IE10 continues on IE9’s path, directly using what Windows provides and avoiding abstractions, layers, and libraries that slow down your site and your experience.

In practice, this means using the Windows graphic stack directly and integrating with the Windows shell through features like jump list support on Windows 7.

IE10 supports more CSS3 standards including multi-column layout, Grid layout and Flexible Box Layout,  and Gradients. There is also support for EcmaScript 5 Strict Mode, which enforces tighter standards so reducing the likelihood of errors. Strict Mode is optional; if a web browser tried to apply it to the entire web lots of pages would break.

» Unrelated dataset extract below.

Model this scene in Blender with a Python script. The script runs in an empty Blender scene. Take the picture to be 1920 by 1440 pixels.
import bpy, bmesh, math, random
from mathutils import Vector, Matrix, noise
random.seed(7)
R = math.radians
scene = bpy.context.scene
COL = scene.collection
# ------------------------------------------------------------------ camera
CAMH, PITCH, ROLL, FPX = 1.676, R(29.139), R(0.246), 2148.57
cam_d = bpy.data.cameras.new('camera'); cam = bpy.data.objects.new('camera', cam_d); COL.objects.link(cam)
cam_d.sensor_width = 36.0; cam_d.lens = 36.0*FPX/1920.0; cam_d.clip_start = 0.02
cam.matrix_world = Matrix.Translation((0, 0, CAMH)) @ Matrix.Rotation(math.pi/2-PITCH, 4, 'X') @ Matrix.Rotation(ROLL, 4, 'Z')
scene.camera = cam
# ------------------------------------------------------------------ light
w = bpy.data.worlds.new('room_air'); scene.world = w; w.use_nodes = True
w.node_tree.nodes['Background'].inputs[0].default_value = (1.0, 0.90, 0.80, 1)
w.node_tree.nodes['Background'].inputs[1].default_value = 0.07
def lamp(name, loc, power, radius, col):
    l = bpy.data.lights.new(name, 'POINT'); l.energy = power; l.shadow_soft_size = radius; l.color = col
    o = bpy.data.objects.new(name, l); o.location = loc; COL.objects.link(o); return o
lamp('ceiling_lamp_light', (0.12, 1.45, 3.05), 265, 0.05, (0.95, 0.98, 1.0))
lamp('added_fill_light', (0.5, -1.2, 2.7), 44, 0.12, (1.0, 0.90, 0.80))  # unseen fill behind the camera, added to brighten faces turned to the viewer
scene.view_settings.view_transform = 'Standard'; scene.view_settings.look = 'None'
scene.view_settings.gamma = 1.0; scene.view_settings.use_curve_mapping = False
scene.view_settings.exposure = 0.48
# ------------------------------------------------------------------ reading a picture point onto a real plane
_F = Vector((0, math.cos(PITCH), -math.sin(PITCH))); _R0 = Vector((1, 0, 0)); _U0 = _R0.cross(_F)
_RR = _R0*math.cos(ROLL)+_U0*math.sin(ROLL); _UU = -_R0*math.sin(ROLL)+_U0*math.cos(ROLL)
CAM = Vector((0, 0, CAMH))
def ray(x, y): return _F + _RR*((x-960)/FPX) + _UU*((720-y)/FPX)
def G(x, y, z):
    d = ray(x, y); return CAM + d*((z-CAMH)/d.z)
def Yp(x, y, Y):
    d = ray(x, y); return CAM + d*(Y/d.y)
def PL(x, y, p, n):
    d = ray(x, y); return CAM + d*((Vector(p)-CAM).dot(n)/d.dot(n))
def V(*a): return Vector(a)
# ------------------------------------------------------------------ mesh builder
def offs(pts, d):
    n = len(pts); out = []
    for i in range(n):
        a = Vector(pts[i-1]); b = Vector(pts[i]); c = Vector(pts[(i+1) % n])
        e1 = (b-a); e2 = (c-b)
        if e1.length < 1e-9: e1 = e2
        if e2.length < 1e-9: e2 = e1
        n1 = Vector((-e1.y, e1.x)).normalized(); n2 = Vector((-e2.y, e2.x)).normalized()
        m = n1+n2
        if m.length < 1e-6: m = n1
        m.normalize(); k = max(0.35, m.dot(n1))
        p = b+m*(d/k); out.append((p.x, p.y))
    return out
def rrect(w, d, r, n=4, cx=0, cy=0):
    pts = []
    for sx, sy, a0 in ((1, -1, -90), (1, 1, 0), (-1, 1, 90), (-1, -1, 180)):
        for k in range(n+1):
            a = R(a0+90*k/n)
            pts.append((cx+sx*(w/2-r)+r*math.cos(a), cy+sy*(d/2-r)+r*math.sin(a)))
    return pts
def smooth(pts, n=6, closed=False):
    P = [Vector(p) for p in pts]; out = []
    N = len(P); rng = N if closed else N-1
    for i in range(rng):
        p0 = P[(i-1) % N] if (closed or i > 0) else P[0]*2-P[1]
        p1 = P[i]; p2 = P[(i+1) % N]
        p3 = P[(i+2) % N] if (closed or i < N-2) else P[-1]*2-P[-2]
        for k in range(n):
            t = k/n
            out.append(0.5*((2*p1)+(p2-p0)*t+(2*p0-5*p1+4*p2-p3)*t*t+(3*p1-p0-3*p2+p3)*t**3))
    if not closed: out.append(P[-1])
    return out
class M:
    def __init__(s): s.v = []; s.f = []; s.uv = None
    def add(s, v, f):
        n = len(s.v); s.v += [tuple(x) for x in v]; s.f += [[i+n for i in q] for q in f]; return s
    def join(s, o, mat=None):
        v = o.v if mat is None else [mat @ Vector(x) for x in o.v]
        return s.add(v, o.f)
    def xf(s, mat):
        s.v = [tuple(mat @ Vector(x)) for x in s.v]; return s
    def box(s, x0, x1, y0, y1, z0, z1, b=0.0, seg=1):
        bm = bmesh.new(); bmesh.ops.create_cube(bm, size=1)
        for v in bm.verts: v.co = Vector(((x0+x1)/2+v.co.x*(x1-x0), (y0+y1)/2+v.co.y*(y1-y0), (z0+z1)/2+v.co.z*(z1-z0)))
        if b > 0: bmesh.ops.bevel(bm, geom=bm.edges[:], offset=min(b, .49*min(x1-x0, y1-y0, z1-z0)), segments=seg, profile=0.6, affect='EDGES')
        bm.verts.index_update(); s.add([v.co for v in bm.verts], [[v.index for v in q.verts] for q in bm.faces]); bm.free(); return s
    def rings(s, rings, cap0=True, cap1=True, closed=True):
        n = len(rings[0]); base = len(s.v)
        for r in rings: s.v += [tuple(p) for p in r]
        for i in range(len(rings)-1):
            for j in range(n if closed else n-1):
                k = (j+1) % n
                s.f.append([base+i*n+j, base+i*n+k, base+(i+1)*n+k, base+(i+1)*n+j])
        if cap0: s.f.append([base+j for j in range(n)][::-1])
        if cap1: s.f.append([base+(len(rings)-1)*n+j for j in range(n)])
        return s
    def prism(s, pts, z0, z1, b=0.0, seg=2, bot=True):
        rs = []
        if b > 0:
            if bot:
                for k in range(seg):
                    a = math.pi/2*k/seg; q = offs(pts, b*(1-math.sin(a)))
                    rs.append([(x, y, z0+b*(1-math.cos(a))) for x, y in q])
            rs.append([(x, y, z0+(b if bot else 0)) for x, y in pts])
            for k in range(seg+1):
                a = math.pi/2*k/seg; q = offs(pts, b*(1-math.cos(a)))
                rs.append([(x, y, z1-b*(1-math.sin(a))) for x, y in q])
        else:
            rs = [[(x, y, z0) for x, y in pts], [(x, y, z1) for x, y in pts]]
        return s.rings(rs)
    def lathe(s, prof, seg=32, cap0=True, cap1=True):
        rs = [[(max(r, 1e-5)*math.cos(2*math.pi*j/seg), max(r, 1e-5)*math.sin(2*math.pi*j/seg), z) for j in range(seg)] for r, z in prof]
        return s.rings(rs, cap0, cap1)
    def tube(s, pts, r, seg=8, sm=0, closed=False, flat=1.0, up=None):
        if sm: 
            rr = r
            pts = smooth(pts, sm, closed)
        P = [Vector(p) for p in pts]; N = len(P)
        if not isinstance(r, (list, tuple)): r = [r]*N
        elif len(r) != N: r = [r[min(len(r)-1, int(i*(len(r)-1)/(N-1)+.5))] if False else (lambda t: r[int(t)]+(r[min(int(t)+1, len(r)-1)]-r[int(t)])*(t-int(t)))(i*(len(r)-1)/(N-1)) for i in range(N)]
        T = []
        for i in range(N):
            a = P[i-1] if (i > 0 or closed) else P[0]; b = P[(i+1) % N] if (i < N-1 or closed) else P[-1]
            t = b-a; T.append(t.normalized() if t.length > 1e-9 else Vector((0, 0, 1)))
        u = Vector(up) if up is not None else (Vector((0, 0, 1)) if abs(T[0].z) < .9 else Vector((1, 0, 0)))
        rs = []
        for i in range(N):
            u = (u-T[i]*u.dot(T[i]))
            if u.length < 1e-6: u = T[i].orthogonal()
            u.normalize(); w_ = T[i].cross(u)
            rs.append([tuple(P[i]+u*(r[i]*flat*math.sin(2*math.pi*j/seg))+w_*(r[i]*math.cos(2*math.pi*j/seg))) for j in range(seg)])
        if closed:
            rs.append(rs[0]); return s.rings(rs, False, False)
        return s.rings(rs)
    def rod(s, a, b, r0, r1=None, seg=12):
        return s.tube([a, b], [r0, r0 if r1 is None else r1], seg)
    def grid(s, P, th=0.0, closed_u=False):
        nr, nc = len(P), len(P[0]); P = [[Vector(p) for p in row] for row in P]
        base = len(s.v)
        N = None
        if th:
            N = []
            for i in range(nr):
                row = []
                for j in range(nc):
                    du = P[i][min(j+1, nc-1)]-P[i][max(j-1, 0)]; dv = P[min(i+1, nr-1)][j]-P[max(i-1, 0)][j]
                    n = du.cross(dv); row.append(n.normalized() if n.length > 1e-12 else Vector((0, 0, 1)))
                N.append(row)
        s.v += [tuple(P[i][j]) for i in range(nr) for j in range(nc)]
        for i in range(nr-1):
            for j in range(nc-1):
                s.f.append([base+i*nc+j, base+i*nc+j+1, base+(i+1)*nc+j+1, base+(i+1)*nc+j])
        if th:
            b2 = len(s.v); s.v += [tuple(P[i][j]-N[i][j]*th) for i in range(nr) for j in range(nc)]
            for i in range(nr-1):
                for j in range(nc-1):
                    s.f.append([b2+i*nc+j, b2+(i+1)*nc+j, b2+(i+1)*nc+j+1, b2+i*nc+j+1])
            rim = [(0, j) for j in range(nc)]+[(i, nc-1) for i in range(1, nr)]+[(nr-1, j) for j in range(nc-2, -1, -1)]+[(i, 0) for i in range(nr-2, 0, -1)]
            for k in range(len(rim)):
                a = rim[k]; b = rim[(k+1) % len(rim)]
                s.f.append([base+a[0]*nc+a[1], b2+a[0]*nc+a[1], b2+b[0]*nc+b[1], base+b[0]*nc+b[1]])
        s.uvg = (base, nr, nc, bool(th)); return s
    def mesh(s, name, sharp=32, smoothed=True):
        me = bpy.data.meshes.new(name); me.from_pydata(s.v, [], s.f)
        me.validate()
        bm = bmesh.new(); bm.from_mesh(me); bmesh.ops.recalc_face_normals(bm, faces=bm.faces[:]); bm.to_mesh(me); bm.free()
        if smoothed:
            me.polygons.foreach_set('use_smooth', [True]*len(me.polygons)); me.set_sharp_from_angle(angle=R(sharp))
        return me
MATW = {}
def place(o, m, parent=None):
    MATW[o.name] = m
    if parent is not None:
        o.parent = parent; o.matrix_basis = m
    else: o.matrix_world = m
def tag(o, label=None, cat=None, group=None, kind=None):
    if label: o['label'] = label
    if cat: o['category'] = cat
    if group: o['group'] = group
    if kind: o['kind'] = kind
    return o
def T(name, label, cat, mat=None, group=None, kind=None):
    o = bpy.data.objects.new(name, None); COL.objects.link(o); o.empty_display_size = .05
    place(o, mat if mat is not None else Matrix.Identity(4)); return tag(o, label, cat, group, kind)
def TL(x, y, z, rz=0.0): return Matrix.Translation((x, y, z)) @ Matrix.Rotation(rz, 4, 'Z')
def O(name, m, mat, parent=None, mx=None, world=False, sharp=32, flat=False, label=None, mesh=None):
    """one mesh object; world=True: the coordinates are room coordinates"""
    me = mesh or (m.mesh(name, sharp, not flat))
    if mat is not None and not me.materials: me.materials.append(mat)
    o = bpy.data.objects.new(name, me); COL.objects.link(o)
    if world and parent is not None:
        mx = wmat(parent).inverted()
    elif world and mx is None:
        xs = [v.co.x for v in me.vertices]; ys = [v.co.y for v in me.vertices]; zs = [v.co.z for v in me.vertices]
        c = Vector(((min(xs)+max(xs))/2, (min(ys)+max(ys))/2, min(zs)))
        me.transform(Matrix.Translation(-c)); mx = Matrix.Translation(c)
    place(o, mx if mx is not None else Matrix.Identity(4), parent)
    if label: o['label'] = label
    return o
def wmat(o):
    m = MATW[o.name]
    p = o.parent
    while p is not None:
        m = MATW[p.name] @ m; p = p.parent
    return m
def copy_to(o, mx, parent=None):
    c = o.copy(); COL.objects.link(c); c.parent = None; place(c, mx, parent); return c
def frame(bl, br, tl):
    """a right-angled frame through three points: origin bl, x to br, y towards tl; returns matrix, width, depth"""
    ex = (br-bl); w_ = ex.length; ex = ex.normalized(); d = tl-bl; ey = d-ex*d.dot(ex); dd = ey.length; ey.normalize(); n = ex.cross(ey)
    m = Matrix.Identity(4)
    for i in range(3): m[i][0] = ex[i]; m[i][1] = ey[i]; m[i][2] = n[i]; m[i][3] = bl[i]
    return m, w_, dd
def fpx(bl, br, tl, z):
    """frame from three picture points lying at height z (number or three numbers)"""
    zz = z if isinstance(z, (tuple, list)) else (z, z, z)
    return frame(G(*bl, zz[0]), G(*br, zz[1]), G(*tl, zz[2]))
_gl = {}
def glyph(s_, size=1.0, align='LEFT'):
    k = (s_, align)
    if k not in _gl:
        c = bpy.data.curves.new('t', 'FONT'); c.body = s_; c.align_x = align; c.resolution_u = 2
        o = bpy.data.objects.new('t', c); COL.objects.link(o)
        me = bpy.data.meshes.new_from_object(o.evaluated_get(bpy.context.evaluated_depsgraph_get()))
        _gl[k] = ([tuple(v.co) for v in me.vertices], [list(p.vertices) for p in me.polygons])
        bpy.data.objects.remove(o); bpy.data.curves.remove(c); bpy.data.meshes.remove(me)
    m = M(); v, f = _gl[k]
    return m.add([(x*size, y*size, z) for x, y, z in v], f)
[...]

Microsoft is promising to support additional CSS3 standards including transitions and 3D transforms, though these are not in the preview. New preview releases will appear every 8-12 weeks.

According to Corporate VP Dean Hachamovitch, the company is steering a tight path between falling behind, and implementing immature standards:

When browsers prematurely implement technology, the result is activity more than progress. Unstable technology results in developers wasting their time rewriting the same site.

he writes in a blog post.

IE10 was announced today at the Mix conference in Las Vegas. Mix seems to be featuring equal measures of HTML5 and Silverlight, which makes for an interesting tension. News on Windows Phone is also promised, though I am not sure whether this is the moment when Microsoft will tell us about the next generation of Windows Phone and how it ties in with Windows 8 and with tablet devices. All will be revealed (or not) tomorrow.

3 thoughts on “Microsoft releases IE10 preview, talks up native HTML5”

  1. All this use of “native” (17 times in that blog post) is frightening. There seems to be a implied message that only Microsoft can write real Windows software. It smells like a return of the kill-Netscape tactics, this time against Firefox, Chrome, and Safari.

    Can’t Windows and IE just stand on their own merits?

  2. Good to see that the IE10PP1 supports CSS3 grid layout. I reckon this is a great development and also one not supported by other recent browsers. Maybe the IE team are not just playing catch-up?